The optimized solution uses a monotonic stack and keeps track of the last occurrence of each character. Here is how it works:

  1. Track Last Occurrences:
    • First, record the last index where each character appears in the string. This helps us know if it's safe to remove a character now and add it later.
  2. Use a Stack:
    • We use a stack to build our answer. The stack helps us maintain the relative order and allows us to remove previously added characters if we encounter a smaller character and the removed character will appear again later.
  3. Seen Set:
    • We keep a set (or boolean array) to know if a character is already in the stack, so we don't add it twice.
  4. Iterate and Decide:
    • For each character, if it's already in the stack, skip it.
    • If not, check the top of the stack: while the stack is not empty, and the current character is smaller than the stack's top, and the top character will occur later, pop the top character from the stack and mark it as not seen.
    • Finally, push the current character onto the stack and mark it as seen.
  5. Build the Result:
    • At the end, join the stack to form the result string.
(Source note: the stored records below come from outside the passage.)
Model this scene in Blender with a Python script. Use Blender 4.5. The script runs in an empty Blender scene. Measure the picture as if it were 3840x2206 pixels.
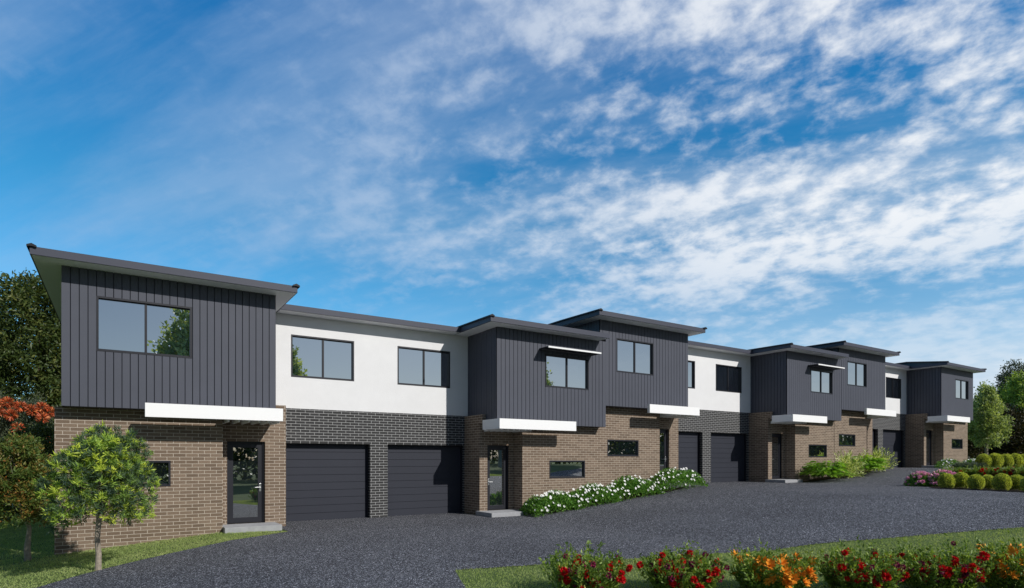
import bpy, bmesh, math, random
import numpy as np
from mathutils import Vector, Matrix
from mathutils.geometry import tessellate_polygon

random.seed(7)
RNG = np.random.default_rng(11)
SC = bpy.context.scene
COL = SC.collection

# ------------------------------------------------------------------ helpers
def tag(o, label=None, cat=None, group=None, kind=None):
    if label: o['label'] = label
    if cat: o['category'] = cat
    if group: o['group'] = group
    if kind: o['kind'] = kind
    return o

def empty(name, loc, label=None, cat=None, group=None):
    o = bpy.data.objects.new(name, None)
    o.empty_display_size = 0.2
    o.location = loc
    COL.objects.link(o)
    return tag(o, label, cat, group)

def copy_part(src, parent, loc=None, rot=None, scale=None):
    c = src.copy()
    COL.objects.link(c)
    c.parent = parent
    if loc is not None: c.location = loc
    if rot is not None: c.rotation_euler = rot
    if scale is not None: c.scale = scale
    return c

class MB:
    """collects faces in world coordinates, builds ONE mesh object"""
    def __init__(s):
        s.v = []; s.f = []; s.uv = []
    def poly(s, pts):
        pts = [Vector(p) for p in pts]
        n = Vector((0, 0, 0))
        for i in range(len(pts)):
            a, b = pts[i], pts[(i + 1) % len(pts)]
            n += a.cross(b)
        i0 = len(s.v)
        s.v += [tuple(p) for p in pts]
        s.f.append(list(range(i0, i0 + len(pts))))
        ax, ay, az = abs(n.x), abs(n.y), abs(n.z)
        for p in pts:
            if ay >= ax and ay >= az: s.uv.append((p.x, p.z))
            elif ax >= az: s.uv.append((p.y, p.z))
            else: s.uv.append((p.x, p.y))
    def box(s, x0, x1, y0, y1, z0, z1, skip=''):
        if 'f' not in skip: s.poly([(x0, y0, z0), (x1, y0, z0), (x1, y0, z1), (x0, y0, z1)])
        if 'b' not in skip: s.poly([(x1, y1, z0), (x0, y1, z0), (x0, y1, z1), (x1, y1, z1)])
        if 'l' not in skip: s.poly([(x0, y1, z0), (x0, y0, z0), (x0, y0, z1), (x0, y1, z1)])
        if 'r' not in skip: s.poly([(x1, y0, z0), (x1, y1, z0), (x1, y1, z1), (x1, y0, z1)])
        if 't' not in skip: s.poly([(x0, y0, z1), (x1, y0, z1), (x1, y1, z1), (x0, y1, z1)])
        if 'd' not in skip: s.poly([(x0, y1, z0), (x1, y1, z0), (x1, y0, z0), (x0, y0, z0)])
    def wall_y(s, x0, x1, z0, z1, y, holes=(), depth=0.1):
        """wall facing -y with rectangular openings (hx0,hx1,hz0,hz1) and their reveals"""
        xs = sorted({x0, x1, *[min(max(h[i], x0), x1) for h in holes for i in (0, 1)]})
        zs = sorted({z0, z1, *[min(max(h[i], z0), z1) for h in holes for i in (2, 3)]})
        for a, b in zip(xs, xs[1:]):
            for c, d in zip(zs, zs[1:]):
                mx, mz = (a + b) / 2, (c + d) / 2
                if any(h[0] < mx < h[1] and h[2] < mz < h[3] for h in holes): continue
                s.poly([(a, y, c), (b, y, c), (b, y, d), (a, y, d)])
        for hx0, hx1, hz0, hz1 in holes:
            Y = y + depth
            s.poly([(hx0, y, hz0), (hx0, y, hz1), (hx0, Y, hz1), (hx0, Y, hz0)][::-1])
            s.poly([(hx1, y, hz0), (hx1, y, hz1), (hx1, Y, hz1), (hx1, Y, hz0)])
            s.poly([(hx0, y, hz1), (hx1, y, hz1), (hx1, Y, hz1), (hx0, Y, hz1)][::-1])
            s.poly([(hx0, y, hz0), (hx1, y, hz0), (hx1, Y, hz0), (hx0, Y, hz0)])
    def wall_x(s, x, y0, y1, z0, z1):
        s.poly([(x, y1, z0), (x, y0, z0), (x, y0, z1), (x, y1, z1)])
    def build(s, name, mat, parent=None, bevel=0, smooth=False):
        off = Vector(parent_base(parent)) if parent else Vector((0, 0, 0))
        me = bpy.data.meshes.new(name)
        me.from_pydata([tuple(Vector(p) - off) for p in s.v], [], s.f)
        uvl = me.uv_layers.new(name='UVMap')
        k = 0
        for f in s.f:
            pass
        for i, li in enumerate(me.loops):
            uvl.data[i].uv = s.uv[li.vertex_index]
        me.materials.append(mat)
        o = bpy.data.objects.new(name, me)
        COL.objects.link(o)
        if parent: o.parent = parent
        if bevel:
            bm = bmesh.new(); bm.from_mesh(me)
            bmesh.ops.remove_doubles(bm, verts=bm.verts, dist=1e-5)
            bm.to_mesh(me); bm.free()
            md = o.modifiers.new('edge', 'BEVEL'); md.width = bevel; md.segments = 2; md.limit_method = 'ANGLE'
        if smooth:
            me.polygons.foreach_set('use_smooth', [True] * len(me.polygons))
        return o

def parent_base(p):
    b = Vector((0, 0, 0))
    while p is not None:
        b += p.location
        p = p.parent
    return b

# ------------------------------------------------------------------ materials
def new_mat(name):
    m = bpy.data.materials.new(name); m.use_nodes = True
    nt = m.node_tree
    b = nt.nodes['Principled BSDF']
    return m, nt, b

def N(nt, t, **kw):
    n = nt.nodes.new(t)
    for k, v in kw.items():
        if k in n.inputs: n.inputs[k].default_value = v
        else: setattr(n, k, v)
    return n

def rgb(c): return (c[0], c[1], c[2], 1)

def ramp(nt, stops, interp='LINEAR'):
    r = nt.nodes.new('ShaderNodeValToRGB')
    r.color_ramp.interpolation = interp
    el = r.color_ramp.elements
    while len(el) > 1: el.remove(el[-1])
    el[0].position = stops[0][0]; el[0].color = rgb(stops[0][1])
    for p, c in stops[1:]:
        e = el.new(p); e.color = rgb(c)
    return r

def mat_plain(name, col, rough=0.5, spec=0.5, metal=0.0, noise=0.0, nscale=6.0, bump=0.0, bscale=80.0):
    m, nt, b = new_mat(name)
    b.inputs['Base Color'].default_value = rgb(col)
    b.inputs['Roughness'].default_value = rough
    b.inputs['Specular IOR Level'].default_value = spec
    b.inputs['Metallic'].default_value = metal
    tc = N(nt, 'ShaderNodeTexCoord')
    if noise:
        nz = N(nt, 'ShaderNodeTexNoise', Scale=nscale, Detail=6.0, Roughness=0.6)
        nt.links.new(tc.outputs['Object'], nz.inputs['Vector'])
        r = ramp(nt, [(0.25, [c * (1 - noise) for c in col]), (0.75, [c * (1 + noise) for c in col])])
        nt.links.new(nz.outputs['Fac'], r.inputs['Fac'])
        nt.links.new(r.outputs['Color'], b.inputs['Base Color'])
    if bump:
        n2 = N(nt, 'ShaderNodeTexNoise', Scale=bscale, Detail=5.0)
        nt.links.new(tc.outputs['Object'], n2.inputs['Vector'])
        bp = N(nt, 'ShaderNodeBump', Strength=bump, Distance=0.01)
        nt.links.new(n2.outputs['Fac'], bp.inputs['Height'])
        nt.links.new(bp.outputs['Normal'], b.inputs['Normal'])
    return m

def mat_brick(name, c1, c2, mortar, msize=0.011):
    m, nt, b = new_mat(name)
    uv = N(nt, 'ShaderNodeTexCoord')
    br = N(nt, 'ShaderNodeTexBrick')
    br.offset = 0.5
    br.inputs['Scale'].default_value = 1.0
    br.inputs['Brick Width'].default_value = 0.28
    br.inputs['Row Height'].default_value = 0.0857
    br.inputs['Mortar Size'].default_value = msize / 2
    br.inputs['Mortar Smooth'].default_value = 0.15
    br.inputs['Bias'].default_value = 0.0
    br.inputs['Color1'].default_value = rgb(c1)
    br.inputs['Color2'].default_value = rgb(c2)
    br.inputs['Mortar'].default_value = rgb(mortar)
    nt.links.new(uv.outputs['UV'], br.inputs['Vector'])
    nz = N(nt, 'ShaderNodeTexNoise', Scale=35.0, Detail=6.0, Roughness=0.7)
    nt.links.new(uv.outputs['UV'], nz.inputs['Vector'])
    mx = N(nt, 'ShaderNodeMix', data_type='RGBA', blend_type='OVERLAY')
    mx.inputs[0].default_value = 0.45
    nt.links.new(br.outputs['Color'], mx.inputs[6])
    nt.links.new(nz.outputs['Fac'], mx.inputs[7])
    nt.links.new(mx.outputs[2], b.inputs['Base Color'])
    b.inputs['Roughness'].default_value = 0.85
    b.inputs['Specular IOR Level'].default_value = 0.25
    ad = N(nt, 'ShaderNodeMath', operation='MULTIPLY_ADD')
    ad.inputs[1].default_value = -1.0
    nt.links.new(br.outputs['Fac'], ad.inputs[0])
    sc = N(nt, 'ShaderNodeMath', operation='MULTIPLY'); sc.inputs[1].default_value = 0.35
    nt.links.new(nz.outputs['Fac'], sc.inputs[0])
    nt.links.new(sc.outputs[0], ad.inputs[2])
    bp = N(nt, 'ShaderNodeBump', Strength=0.6, Distance=0.006)
    nt.links.new(ad.outputs[0], bp.inputs['Height'])
    nt.links.new(bp.outputs['Normal'], b.inputs['Normal'])
    return m

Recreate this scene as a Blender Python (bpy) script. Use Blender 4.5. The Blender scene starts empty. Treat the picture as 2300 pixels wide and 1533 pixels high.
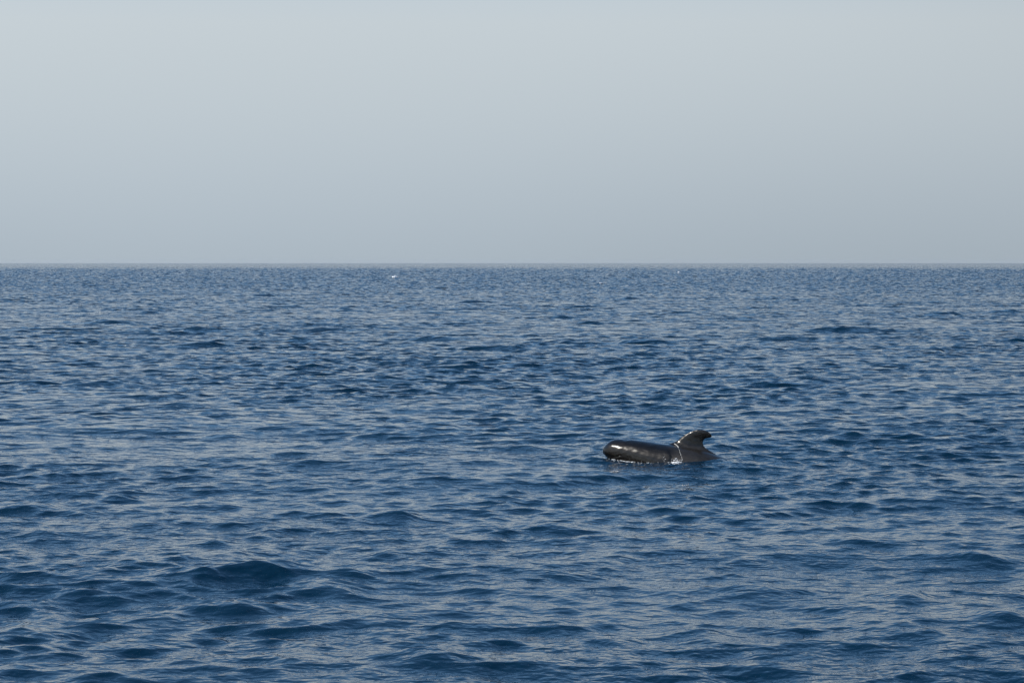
import bpy, bmesh, math, random
import numpy as np
from mathutils import Vector, Matrix
from mathutils.bvhtree import BVHTree

S = bpy.context.scene
C = S.collection
R = math.radians

# ------------------------------------------------------------------ camera
CAM_H = 3.3                      # metres above mean sea level, a boat's deck
LENS = 92
FPX = 2300 * LENS / 36            # focal length in pixels of the 2300 px wide photograph
cam_d = bpy.data.cameras.new('camera')
cam_d.lens = LENS; cam_d.sensor_width = 36; cam_d.sensor_fit = 'HORIZONTAL'
cam_d.clip_start = 0.1; cam_d.clip_end = 60000
cam = bpy.data.objects.new('camera', cam_d); C.objects.link(cam)
cam.location = (0, 0, CAM_H)
cam.rotation_euler = (R(90 - 0.058) - math.atan(175.5 / FPX), 0, 0)
S.camera = cam

# ------------------------------------------------------------------ sky, sun, exposure
SUN_EL, SUN_AZ = 42, -114         # azimuth from the view direction (+Y), negative = left
w = bpy.data.worlds.new('World'); S.world = w; w.use_nodes = True
nt = w.node_tree; nt.nodes.clear()
wo = nt.nodes.new('ShaderNodeOutputWorld'); bg = nt.nodes.new('ShaderNodeBackground')
sky = nt.nodes.new('ShaderNodeTexSky'); sky.sky_type = 'NISHITA'; sky.sun_disc = False
sky.sun_elevation = R(SUN_EL); sky.sun_rotation = R(SUN_AZ)
sky.altitude = 0; sky.air_density = 1.0; sky.dust_density = 1.0; sky.ozone_density = 1.0
# the lowest degrees lie in a thin even haze bank: look the sky up a little higher, then dim and cool it towards the horizon
tcw = nt.nodes.new('ShaderNodeTexCoord'); sx = nt.nodes.new('ShaderNodeSeparateXYZ'); cx = nt.nodes.new('ShaderNodeCombineXYZ')
mx = nt.nodes.new('ShaderNodeMath'); mx.operation = 'MAXIMUM'; mx.inputs[1].default_value = 0.0
ad = nt.nodes.new('ShaderNodeMath'); ad.operation = 'ADD'; ad.inputs[1].default_value = 0.1
nt.links.new(tcw.outputs['Generated'], sx.inputs[0]); nt.links.new(sx.outputs['Z'], mx.inputs[0]); nt.links.new(mx.outputs[0], ad.inputs[0])
nt.links.new(sx.outputs['X'], cx.inputs['X']); nt.links.new(sx.outputs['Y'], cx.inputs['Y']); nt.links.new(ad.outputs[0], cx.inputs['Z'])
nrm = nt.nodes.new('ShaderNodeVectorMath'); nrm.operation = 'NORMALIZE'
nt.links.new(cx.outputs[0], nrm.inputs[0]); nt.links.new(nrm.outputs[0], sky.inputs['Vector'])
bank = nt.nodes.new('ShaderNodeMapRange'); bank.interpolation_type = 'SMOOTHSTEP'
bank.inputs['From Min'].default_value = -0.032; bank.inputs['From Max'].default_value = 0.109
nt.links.new(mx.outputs[0], bank.inputs['Value'])
tint = nt.nodes.new('ShaderNodeMix'); tint.data_type = 'RGBA'
tint.inputs['A'].default_value = (0.553, 0.604, 0.68, 1); tint.inputs['B'].default_value = (0.956, 0.959, 0.912, 1)
nt.links.new(bank.outputs[0], tint.inputs['Factor'])
mul = nt.nodes.new('ShaderNodeMix'); mul.data_type = 'RGBA'; mul.blend_type = 'MULTIPLY'; mul.inputs['Factor'].default_value = 1
hs = nt.nodes.new('ShaderNodeHueSaturation'); milk = nt.nodes.new('ShaderNodeMapRange'); milk.inputs['From Min'].default_value = 0.09; milk.inputs['From Max'].default_value = 0.22   # milky low air, bluer above
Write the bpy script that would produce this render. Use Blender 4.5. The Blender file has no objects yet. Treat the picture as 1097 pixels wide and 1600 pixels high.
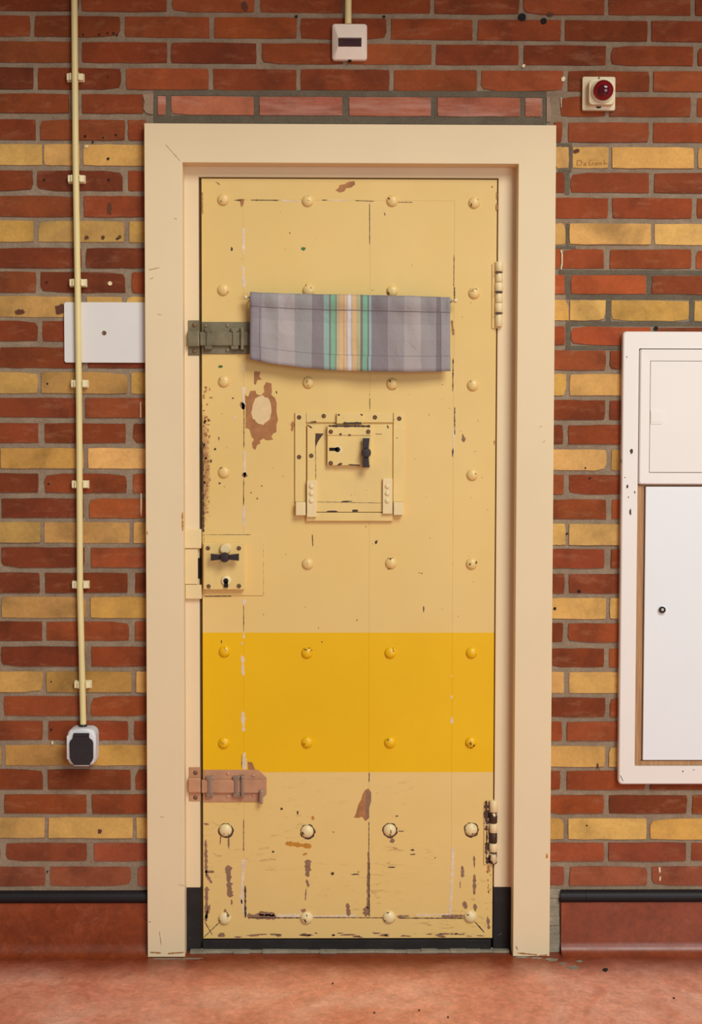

This method ensures that we always get the smallest lexicographical order, use each letter only once, and preserve the relative order as much as possible.

Example Walkthrough

Let's walk through the input s = "cbacdcbc":

  1. Last Occurrences: c:7, b:6, a:2, d:5
  2. Step-by-step:
    • Stack: [], Seen: {}
      i=0, c: Not in seen. Stack is empty. Push c. Stack: [c]
    • i=1, b: Not in seen. b < c, and c appears again at i=7. Pop c. Stack: []. Push b. Stack: [b]
    • i=2, a: Not in seen. a < b, and b appears again at i=6. Pop b. Stack: []. Push a. Stack: [a]
    • i=3, c: Not in seen. c > a. Push c. Stack: [a, c]
    • i=4, d: Not in seen. d > c. Push d. Stack: [a, c, d]
    • i=5, c: Already in seen. Skip.
    • i=6, b: Not in seen. b < d, but d does not appear again. b < c, but c appears again. So, pop d (cannot, d doesn't appear again), so keep d. Push b. Stack: [a, c, d, b]
    • i=7, c: Already in seen. Skip.
  3. Result: Join stack to get "acdb".

Time and Space Complexity

  • Brute-force approach:
    • Time: O(n! * n) (generating all permutations and checking for uniqueness)
    • Space: O(n!) for all permutations
  • Optimized stack-based approach:
    • Time: O(n), where n is the length of the string. Each character is pushed and popped at most once.
    • Space: O(1) (since the alphabet is fixed at 26 lowercase letters, stack and seen set sizes are bounded), plus O(n) for the output.

Summary

The key insight is to use a greedy, stack-based approach: always pick the smallest character possible while ensuring that all other necessary characters can still be chosen later. By tracking last occurrences and using a stack to maintain order, we efficiently build the smallest lexicographical string with unique letters. This method is elegant, fast, and leverages the properties of the problem for an optimal solution.